Writer on a Horse
And a Dog

The world looks better from the back of a horse and the roads of life are easier with a good dog beside you.

Sunday, October 5, 2014

Bad Blogger... I'm going to try to do better

back about ten years ago I wrote a monthly question and answer article for an online critique group.  I've decided I'm going to share these articles with you on my blog.  I'm going to do one a week for the next several weeks.  Here is the first one.

 Picture This

I’m going to address questions about writing picture books. Picture books are the hardest genre to write because you have to paint a story using words and pictures.

For example, Josie is your main character. Her classmates make fun of her freckles. Readers need to read how this makes Josie unhappy. They don’t need to read that she has red hair, blue eyes and fair complexion. All of these details can be shown through pictures. The freckles are the main theme, not her other features.

Now to the questions!

1. How long should a picture book be and should I indicate page breaks?

The standard rule for a picture book length is 32 pages. Picture books for younger children can be 24 pages and ones for older children can be 48 pages, but these fall in the story picture book genre. These numbers include front page introductions and the blank back page.  A picture book needs to have a word count of 800 words or less.
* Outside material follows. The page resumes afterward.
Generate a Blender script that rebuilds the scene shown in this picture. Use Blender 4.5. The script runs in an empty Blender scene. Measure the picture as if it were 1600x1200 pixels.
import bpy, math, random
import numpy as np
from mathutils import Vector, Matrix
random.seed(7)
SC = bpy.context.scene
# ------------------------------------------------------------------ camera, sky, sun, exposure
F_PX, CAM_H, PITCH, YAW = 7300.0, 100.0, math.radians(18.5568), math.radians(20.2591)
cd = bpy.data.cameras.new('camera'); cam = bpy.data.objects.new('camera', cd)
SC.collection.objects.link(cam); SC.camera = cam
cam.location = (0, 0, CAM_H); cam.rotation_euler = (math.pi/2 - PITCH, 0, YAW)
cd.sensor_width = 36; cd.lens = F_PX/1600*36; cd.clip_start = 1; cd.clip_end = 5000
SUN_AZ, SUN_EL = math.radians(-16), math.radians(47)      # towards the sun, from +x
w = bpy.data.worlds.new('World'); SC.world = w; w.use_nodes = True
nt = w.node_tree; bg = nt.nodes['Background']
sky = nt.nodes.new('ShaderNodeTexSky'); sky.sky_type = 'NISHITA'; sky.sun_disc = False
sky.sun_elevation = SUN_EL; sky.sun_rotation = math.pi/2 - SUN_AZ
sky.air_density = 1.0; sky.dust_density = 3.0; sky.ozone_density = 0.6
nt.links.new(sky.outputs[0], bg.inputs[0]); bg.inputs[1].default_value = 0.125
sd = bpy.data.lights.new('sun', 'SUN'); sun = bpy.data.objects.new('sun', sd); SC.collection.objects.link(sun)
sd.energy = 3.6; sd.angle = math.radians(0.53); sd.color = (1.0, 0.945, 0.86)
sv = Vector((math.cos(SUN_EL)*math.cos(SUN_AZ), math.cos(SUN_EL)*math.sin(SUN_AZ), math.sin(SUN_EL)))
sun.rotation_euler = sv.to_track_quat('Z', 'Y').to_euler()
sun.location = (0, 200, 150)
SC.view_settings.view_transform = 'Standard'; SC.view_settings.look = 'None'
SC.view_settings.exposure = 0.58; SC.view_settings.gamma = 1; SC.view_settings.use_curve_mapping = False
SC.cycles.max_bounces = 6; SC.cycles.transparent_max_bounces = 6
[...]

Never put page breaks in a picture book manuscript. Quoting from the book How to Write and Sell Children’s Picture Books by Jean E. Karl, “You should not indicate pages as you see them or indicate what you think the pictures should be. A text that offers no possibility for picture variety is nothing but abstract talk and will not work as a picture book.”

2. I’m not an artist, but I have pencil illustrations for my picture book. Should I include them with my manuscript?

This is a hard question to answer. I can only tell you what the Children's Writer's Market says about submitting your own illustrations. If you are not a professional artist do not submit illustrations with the manuscript. In the cover letter you can tell the publisher that you have illustrations sketched and would be willing to send them in for consideration.

I would like to share an eye opening experience I had this spring at the SCBWI Mid-South chapter writing conference. I paid the fee for a professional critique of my best picture book manuscript. After reading it, the editor stated it was a beautifully written magazine article but not a picture book. Seeing my crushed look, she pointed out the details in my story that could have been related to the reader in the pictures instead of the text.

Go to your library, local book store, or get on the Internet and find some comprehensive books on picture book writing, then follow their professional advice. It could save you a lot of time and wasted effort.

Remember that like all manuscripts, picture books need a beginning, middle and end.  The main character needs a problem and they need to solve it by the end of the story.